● **Prompt**:
Repeat the line that contains "What Blender Python", the line that contains "col = scene.collection", and all lines between them, exactly and with no other lines.

>> begin Listed entries

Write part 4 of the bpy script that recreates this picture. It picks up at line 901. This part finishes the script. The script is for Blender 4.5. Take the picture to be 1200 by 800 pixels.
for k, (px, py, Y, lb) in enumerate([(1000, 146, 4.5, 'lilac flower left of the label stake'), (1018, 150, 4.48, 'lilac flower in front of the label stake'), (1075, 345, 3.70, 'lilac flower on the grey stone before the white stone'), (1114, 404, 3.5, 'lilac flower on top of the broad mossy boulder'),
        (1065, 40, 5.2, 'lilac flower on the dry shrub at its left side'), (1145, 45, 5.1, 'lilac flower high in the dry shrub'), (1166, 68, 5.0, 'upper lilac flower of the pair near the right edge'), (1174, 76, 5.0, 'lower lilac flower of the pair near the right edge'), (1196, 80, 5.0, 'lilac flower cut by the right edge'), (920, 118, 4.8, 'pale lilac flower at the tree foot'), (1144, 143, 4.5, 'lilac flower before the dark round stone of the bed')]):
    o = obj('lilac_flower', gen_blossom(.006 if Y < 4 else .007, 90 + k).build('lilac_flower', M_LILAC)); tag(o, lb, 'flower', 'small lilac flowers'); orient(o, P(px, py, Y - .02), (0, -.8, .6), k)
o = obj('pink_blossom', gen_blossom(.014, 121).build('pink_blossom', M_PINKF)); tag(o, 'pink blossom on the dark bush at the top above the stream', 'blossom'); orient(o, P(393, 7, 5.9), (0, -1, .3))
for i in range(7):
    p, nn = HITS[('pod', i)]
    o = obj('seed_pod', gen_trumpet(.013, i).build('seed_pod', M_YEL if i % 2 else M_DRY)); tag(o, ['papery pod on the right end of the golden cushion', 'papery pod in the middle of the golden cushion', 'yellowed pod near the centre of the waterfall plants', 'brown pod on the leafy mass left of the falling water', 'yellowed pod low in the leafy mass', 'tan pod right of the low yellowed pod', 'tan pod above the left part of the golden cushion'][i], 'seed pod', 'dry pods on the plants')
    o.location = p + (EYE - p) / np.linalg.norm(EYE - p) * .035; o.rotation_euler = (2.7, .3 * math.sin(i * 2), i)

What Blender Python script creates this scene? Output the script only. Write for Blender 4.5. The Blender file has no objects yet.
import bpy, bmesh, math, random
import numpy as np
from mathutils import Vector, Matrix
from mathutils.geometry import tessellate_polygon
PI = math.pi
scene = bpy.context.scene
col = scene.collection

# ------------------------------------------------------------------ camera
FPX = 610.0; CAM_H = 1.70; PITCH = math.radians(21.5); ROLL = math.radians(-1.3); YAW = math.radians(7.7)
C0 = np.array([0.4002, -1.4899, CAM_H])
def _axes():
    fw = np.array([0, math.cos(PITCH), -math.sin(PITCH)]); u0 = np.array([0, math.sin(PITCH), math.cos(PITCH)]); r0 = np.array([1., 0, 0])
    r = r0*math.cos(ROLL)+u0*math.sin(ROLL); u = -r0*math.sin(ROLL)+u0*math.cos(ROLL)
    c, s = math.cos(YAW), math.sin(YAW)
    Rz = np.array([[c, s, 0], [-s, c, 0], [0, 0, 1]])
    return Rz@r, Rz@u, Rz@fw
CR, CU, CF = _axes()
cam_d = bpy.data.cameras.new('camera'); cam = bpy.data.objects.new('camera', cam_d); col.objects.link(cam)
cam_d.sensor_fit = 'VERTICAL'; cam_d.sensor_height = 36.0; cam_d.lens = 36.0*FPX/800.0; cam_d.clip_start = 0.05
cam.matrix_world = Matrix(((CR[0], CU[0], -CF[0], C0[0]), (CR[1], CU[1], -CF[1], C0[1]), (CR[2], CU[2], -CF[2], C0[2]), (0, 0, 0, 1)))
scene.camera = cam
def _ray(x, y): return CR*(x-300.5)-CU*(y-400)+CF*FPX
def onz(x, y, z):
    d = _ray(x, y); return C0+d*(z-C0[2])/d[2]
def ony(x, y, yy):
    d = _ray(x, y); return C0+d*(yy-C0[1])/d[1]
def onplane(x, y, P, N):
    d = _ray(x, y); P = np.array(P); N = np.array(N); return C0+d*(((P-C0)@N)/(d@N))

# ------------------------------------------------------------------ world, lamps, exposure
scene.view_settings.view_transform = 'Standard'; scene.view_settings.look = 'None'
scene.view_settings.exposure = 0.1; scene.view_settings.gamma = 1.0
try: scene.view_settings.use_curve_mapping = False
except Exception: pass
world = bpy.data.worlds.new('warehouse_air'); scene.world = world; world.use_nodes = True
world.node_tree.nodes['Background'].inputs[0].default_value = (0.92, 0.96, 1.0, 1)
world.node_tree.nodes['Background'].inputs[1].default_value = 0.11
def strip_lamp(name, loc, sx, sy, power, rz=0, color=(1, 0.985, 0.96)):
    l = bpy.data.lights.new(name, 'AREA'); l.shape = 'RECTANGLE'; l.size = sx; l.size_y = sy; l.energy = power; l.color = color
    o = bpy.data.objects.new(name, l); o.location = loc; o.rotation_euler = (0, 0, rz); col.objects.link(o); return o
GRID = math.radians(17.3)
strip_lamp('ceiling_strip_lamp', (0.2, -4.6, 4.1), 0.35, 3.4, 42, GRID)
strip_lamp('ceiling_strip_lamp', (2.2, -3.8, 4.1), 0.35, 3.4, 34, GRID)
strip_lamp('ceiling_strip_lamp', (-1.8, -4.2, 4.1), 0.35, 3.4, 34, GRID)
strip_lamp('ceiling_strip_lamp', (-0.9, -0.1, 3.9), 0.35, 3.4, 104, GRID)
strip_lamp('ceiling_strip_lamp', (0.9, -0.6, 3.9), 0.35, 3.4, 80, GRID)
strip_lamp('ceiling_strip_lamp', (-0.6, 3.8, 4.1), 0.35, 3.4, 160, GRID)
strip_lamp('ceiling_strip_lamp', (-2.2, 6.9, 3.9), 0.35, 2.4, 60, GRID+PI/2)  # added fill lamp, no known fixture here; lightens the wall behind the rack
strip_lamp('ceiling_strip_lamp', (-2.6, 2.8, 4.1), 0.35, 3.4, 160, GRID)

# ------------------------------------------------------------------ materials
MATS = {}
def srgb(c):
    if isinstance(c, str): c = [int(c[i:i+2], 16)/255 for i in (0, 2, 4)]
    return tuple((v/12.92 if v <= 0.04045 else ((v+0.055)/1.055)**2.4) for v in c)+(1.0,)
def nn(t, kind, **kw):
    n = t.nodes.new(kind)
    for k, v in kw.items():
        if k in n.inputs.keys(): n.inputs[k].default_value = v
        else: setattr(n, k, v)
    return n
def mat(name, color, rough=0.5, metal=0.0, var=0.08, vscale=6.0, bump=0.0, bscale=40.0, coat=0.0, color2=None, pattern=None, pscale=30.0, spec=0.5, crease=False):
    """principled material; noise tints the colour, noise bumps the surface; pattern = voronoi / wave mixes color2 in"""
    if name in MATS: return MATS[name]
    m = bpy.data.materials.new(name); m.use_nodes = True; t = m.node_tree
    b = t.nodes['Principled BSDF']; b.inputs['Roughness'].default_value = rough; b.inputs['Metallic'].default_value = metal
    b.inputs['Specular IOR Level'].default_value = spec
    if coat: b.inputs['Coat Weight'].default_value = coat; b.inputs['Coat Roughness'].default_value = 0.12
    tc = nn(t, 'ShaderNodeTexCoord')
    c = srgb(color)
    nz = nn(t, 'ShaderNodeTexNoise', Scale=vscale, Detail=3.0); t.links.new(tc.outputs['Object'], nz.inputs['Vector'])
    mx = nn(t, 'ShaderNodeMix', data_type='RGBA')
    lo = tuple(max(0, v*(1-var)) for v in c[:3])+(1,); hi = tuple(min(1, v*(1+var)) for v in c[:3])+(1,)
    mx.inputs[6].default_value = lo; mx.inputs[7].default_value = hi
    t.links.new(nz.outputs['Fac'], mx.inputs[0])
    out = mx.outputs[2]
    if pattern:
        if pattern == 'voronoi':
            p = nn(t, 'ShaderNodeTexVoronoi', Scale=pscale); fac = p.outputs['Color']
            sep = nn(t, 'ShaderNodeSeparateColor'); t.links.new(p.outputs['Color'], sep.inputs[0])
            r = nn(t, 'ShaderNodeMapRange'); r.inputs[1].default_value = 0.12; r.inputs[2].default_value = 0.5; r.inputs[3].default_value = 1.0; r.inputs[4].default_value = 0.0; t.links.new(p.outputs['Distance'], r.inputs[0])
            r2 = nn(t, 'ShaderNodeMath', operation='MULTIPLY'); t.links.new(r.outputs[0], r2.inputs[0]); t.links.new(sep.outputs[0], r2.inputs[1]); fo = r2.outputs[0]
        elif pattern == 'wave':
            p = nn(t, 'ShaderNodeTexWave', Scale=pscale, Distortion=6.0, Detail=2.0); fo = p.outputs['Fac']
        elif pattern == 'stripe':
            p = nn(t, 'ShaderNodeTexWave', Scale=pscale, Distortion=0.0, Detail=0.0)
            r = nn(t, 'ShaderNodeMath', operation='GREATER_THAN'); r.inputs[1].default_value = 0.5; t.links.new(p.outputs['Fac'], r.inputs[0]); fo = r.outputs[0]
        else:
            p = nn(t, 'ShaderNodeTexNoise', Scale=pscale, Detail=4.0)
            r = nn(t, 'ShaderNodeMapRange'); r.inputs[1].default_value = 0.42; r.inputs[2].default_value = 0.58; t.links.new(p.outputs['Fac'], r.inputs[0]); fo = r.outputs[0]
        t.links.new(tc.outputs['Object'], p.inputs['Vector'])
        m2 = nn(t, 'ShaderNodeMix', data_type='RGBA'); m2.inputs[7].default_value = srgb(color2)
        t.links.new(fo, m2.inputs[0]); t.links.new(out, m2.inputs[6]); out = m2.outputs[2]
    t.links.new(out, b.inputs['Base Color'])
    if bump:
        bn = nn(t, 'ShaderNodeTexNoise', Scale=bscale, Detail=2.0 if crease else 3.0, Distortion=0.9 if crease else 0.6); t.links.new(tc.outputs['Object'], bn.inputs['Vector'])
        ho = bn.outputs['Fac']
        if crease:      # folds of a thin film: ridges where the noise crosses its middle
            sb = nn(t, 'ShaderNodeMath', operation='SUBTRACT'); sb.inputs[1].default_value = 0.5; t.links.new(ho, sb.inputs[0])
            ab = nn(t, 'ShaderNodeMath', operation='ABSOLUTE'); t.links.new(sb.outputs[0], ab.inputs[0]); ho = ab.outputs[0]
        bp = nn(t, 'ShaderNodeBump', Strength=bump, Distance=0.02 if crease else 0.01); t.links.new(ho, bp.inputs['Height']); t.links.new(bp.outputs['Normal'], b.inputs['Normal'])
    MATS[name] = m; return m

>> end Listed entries

● **The response**:
What Blender Python script creates this scene? Output the script only. Write for Blender 4.5. The Blender file has no objects yet.
import bpy, bmesh, math, random
import numpy as np
from mathutils import Vector, Matrix
from mathutils.geometry import tessellate_polygon
PI = math.pi
scene = bpy.context.scene
col = scene.collection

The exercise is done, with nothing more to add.